Problem statement = Locate the line bearing "Continue the Blender" in the material below, then reproduce it and each following line up to and including the line bearing "m = MB(); m.box(.031, .19, .021, .15, 0, 4.86);".

START Supplied data

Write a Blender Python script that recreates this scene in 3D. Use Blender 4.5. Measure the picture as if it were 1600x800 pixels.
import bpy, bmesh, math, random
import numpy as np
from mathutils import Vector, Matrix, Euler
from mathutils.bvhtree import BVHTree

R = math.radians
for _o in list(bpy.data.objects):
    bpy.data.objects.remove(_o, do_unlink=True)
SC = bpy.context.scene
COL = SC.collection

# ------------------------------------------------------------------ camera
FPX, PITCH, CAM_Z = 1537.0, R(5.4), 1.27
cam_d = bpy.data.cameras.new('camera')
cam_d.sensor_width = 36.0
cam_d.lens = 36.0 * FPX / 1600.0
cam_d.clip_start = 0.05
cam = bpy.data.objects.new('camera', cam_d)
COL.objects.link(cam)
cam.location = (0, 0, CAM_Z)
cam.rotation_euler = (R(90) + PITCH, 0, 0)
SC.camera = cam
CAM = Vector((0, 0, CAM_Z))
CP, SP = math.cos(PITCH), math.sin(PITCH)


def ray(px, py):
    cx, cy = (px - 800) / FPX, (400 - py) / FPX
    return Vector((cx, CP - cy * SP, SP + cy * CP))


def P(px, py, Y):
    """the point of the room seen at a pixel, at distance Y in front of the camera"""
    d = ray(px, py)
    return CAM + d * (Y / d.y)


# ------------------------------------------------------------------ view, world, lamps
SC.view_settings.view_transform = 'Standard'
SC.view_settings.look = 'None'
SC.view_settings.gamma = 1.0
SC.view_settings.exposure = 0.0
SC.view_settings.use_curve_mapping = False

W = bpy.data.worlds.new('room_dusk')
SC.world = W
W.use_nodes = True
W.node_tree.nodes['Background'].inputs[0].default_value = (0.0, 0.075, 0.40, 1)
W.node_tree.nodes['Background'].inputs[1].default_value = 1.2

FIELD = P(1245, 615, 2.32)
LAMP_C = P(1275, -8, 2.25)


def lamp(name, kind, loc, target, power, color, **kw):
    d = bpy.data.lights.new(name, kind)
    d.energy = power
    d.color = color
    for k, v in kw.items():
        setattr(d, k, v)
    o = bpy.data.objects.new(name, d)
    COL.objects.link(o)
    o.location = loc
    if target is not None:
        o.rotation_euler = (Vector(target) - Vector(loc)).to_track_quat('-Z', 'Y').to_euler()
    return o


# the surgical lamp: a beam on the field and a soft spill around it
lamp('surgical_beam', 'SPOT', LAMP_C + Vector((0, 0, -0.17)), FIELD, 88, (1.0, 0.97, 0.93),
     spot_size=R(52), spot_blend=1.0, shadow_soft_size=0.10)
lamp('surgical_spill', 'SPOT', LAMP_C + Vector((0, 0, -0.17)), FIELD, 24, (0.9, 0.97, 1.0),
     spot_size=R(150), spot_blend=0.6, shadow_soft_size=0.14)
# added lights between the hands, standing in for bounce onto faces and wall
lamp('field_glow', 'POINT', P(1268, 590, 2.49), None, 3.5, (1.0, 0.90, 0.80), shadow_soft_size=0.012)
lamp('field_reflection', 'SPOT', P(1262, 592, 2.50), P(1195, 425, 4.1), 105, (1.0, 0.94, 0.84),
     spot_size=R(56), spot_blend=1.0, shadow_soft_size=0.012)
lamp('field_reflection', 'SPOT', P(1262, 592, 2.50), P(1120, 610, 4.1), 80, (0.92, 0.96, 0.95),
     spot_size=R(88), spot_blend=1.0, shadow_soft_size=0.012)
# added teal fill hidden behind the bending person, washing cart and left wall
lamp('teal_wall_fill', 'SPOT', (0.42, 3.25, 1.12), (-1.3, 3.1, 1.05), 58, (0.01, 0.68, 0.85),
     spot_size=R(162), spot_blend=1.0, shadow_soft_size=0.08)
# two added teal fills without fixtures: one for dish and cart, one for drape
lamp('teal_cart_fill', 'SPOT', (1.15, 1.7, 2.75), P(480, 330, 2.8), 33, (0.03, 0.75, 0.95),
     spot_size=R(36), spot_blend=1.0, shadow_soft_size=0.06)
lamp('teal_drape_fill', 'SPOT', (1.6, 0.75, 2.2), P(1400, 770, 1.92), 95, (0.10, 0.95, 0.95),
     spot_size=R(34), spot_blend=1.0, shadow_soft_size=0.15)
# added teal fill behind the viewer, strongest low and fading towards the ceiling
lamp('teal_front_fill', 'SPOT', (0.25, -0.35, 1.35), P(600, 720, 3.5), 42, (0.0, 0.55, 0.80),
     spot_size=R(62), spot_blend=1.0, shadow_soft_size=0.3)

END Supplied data
START Supplied data

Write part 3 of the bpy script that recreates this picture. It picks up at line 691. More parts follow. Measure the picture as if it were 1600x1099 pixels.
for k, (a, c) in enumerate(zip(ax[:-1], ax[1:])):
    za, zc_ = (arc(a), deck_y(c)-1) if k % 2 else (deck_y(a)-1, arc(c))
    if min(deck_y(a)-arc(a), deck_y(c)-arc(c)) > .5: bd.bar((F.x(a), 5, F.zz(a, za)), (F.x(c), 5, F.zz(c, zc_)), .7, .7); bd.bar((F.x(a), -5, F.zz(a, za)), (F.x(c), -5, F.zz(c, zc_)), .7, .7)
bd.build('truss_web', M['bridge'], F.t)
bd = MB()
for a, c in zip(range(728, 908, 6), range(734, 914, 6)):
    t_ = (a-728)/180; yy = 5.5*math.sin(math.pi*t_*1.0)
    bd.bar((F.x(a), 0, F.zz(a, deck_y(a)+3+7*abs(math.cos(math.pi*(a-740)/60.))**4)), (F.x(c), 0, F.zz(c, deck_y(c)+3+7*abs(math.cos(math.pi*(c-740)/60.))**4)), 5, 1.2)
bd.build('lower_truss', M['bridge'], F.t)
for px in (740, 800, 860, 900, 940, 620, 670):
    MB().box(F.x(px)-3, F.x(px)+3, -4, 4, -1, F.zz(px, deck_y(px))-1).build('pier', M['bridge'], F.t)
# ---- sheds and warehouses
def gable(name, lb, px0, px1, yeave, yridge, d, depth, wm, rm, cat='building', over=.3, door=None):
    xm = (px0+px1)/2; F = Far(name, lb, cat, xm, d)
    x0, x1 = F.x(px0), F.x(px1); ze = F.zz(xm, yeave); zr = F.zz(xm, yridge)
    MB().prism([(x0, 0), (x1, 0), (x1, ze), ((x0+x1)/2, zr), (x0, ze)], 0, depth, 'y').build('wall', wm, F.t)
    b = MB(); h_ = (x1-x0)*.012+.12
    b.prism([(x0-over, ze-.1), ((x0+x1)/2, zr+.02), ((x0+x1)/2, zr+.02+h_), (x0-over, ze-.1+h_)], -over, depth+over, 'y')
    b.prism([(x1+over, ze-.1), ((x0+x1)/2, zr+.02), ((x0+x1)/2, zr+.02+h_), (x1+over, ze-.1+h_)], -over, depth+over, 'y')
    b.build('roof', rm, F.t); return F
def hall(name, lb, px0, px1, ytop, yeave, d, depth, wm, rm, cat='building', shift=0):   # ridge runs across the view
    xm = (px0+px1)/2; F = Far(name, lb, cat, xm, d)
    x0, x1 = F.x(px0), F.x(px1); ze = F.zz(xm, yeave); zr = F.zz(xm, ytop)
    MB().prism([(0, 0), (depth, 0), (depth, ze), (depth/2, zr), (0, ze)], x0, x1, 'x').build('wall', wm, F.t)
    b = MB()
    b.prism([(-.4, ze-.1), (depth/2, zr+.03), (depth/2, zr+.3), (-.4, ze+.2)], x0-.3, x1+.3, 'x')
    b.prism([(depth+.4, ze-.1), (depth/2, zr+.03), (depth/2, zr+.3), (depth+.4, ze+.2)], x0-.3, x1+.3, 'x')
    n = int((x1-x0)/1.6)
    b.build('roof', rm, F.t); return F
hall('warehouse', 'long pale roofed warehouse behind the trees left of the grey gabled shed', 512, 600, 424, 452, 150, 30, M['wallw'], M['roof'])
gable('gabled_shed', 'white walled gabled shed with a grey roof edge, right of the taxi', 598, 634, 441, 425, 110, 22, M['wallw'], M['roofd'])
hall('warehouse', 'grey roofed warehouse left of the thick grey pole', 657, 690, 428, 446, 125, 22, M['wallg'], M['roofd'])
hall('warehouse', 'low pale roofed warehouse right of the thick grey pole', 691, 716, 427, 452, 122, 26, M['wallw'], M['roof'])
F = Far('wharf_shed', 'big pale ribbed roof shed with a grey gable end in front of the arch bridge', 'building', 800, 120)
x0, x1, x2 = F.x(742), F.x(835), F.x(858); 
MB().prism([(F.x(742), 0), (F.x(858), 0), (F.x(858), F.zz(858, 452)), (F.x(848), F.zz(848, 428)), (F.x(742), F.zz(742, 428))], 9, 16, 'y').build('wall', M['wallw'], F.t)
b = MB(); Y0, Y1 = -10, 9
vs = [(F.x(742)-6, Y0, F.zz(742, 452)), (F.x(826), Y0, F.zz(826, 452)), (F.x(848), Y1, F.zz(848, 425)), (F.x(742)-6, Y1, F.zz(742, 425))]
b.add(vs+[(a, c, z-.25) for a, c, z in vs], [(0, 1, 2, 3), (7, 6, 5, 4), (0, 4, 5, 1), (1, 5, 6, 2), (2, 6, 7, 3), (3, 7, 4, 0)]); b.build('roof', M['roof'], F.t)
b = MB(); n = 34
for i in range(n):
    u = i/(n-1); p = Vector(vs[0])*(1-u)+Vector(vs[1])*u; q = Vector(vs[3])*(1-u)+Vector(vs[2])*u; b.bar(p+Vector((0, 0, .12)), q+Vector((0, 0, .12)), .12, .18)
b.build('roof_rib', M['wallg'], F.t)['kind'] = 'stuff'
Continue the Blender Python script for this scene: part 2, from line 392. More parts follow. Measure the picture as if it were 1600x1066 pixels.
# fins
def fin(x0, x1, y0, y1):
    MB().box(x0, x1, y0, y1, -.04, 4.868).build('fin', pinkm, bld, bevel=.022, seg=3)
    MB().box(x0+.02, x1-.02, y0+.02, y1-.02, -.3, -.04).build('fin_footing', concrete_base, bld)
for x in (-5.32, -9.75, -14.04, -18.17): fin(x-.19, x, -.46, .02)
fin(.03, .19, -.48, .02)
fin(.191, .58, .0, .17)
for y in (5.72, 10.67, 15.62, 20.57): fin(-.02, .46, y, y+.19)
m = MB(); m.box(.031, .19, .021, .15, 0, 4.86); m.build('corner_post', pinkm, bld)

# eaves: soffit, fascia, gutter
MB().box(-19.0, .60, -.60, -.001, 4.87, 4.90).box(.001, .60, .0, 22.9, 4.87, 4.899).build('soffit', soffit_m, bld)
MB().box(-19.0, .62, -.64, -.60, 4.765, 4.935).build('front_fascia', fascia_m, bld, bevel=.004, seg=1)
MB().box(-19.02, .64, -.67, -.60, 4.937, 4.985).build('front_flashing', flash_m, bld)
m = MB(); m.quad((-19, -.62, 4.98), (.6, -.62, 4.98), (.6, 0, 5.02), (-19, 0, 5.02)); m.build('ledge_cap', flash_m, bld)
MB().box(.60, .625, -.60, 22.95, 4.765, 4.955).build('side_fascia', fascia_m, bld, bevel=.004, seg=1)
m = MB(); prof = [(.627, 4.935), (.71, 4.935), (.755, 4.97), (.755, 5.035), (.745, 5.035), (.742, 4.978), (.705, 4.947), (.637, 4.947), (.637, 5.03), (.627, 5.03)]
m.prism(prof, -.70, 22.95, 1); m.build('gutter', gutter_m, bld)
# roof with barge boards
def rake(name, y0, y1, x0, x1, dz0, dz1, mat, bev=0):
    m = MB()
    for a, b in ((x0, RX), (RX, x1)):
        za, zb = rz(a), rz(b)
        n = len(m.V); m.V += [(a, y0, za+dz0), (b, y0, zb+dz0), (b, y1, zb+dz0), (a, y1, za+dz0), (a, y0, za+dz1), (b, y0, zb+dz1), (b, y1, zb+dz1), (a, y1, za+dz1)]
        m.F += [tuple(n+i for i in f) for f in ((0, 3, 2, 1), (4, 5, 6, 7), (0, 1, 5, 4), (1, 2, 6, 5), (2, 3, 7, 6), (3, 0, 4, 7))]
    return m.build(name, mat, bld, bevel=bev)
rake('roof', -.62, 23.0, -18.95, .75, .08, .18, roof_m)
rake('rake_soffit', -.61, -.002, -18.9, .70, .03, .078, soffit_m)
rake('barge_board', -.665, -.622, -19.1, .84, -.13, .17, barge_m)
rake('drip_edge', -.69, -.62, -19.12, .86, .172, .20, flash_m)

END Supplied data
START Supplied data

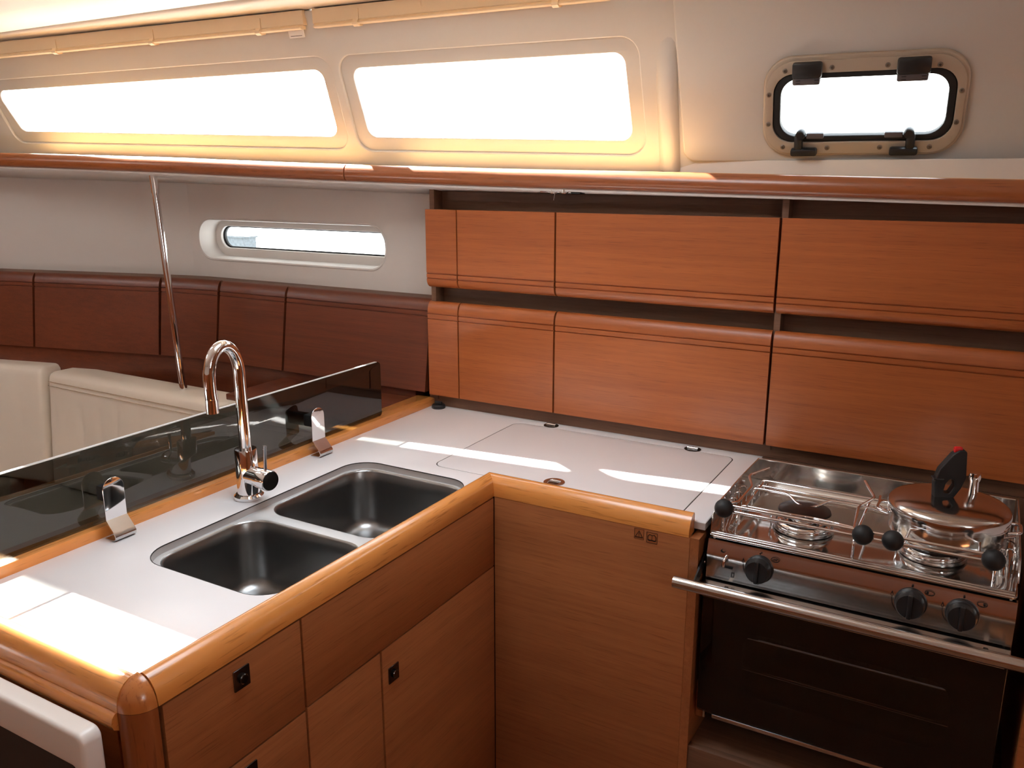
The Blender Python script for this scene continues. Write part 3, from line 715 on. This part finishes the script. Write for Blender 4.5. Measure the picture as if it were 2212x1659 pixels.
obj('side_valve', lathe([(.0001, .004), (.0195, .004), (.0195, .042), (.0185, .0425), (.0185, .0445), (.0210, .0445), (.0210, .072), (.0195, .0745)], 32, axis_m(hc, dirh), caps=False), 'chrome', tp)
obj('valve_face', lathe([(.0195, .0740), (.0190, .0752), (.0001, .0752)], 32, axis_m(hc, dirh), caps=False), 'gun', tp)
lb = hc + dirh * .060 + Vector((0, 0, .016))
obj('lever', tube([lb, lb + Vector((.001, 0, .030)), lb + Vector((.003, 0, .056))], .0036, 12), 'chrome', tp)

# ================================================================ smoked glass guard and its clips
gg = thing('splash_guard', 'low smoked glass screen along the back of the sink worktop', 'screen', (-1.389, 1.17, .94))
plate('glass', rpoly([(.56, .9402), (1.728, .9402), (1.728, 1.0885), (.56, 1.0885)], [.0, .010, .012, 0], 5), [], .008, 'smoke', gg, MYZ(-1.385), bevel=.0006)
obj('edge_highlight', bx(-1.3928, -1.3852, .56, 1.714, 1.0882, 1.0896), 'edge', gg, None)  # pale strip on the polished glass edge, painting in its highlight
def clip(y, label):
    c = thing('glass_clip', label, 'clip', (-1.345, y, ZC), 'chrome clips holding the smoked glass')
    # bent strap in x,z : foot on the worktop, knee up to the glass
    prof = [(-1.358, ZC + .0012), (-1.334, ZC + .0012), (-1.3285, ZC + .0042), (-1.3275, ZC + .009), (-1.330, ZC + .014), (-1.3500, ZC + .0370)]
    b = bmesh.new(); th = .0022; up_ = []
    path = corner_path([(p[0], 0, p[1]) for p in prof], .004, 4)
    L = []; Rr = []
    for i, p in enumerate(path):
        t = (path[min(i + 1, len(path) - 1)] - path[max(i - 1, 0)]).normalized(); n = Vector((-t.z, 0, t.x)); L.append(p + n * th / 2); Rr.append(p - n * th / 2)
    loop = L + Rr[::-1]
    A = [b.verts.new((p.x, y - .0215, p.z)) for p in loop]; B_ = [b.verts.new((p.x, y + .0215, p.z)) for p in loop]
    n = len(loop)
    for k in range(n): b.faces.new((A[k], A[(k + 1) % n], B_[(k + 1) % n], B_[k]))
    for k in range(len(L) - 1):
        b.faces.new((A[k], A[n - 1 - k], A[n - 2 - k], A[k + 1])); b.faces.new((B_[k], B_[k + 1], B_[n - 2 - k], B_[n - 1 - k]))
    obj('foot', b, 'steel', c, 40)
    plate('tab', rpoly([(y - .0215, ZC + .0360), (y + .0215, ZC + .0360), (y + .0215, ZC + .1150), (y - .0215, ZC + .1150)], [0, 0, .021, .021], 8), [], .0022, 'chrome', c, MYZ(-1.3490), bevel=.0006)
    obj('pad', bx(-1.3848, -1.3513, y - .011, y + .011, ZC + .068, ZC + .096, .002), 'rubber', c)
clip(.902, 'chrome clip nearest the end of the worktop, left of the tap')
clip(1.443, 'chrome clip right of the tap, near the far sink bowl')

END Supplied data

Output for this task =
Continue the Blender Python script for this scene: part 2, from line 392. More parts follow. Measure the picture as if it were 1600x1066 pixels.
# fins
def fin(x0, x1, y0, y1):
    MB().box(x0, x1, y0, y1, -.04, 4.868).build('fin', pinkm, bld, bevel=.022, seg=3)
    MB().box(x0+.02, x1-.02, y0+.02, y1-.02, -.3, -.04).build('fin_footing', concrete_base, bld)
for x in (-5.32, -9.75, -14.04, -18.17): fin(x-.19, x, -.46, .02)
fin(.03, .19, -.48, .02)
fin(.191, .58, .0, .17)
for y in (5.72, 10.67, 15.62, 20.57): fin(-.02, .46, y, y+.19)
m = MB(); m.box(.031, .19, .021, .15, 0, 4.86); m.build('corner_post', pinkm, bld)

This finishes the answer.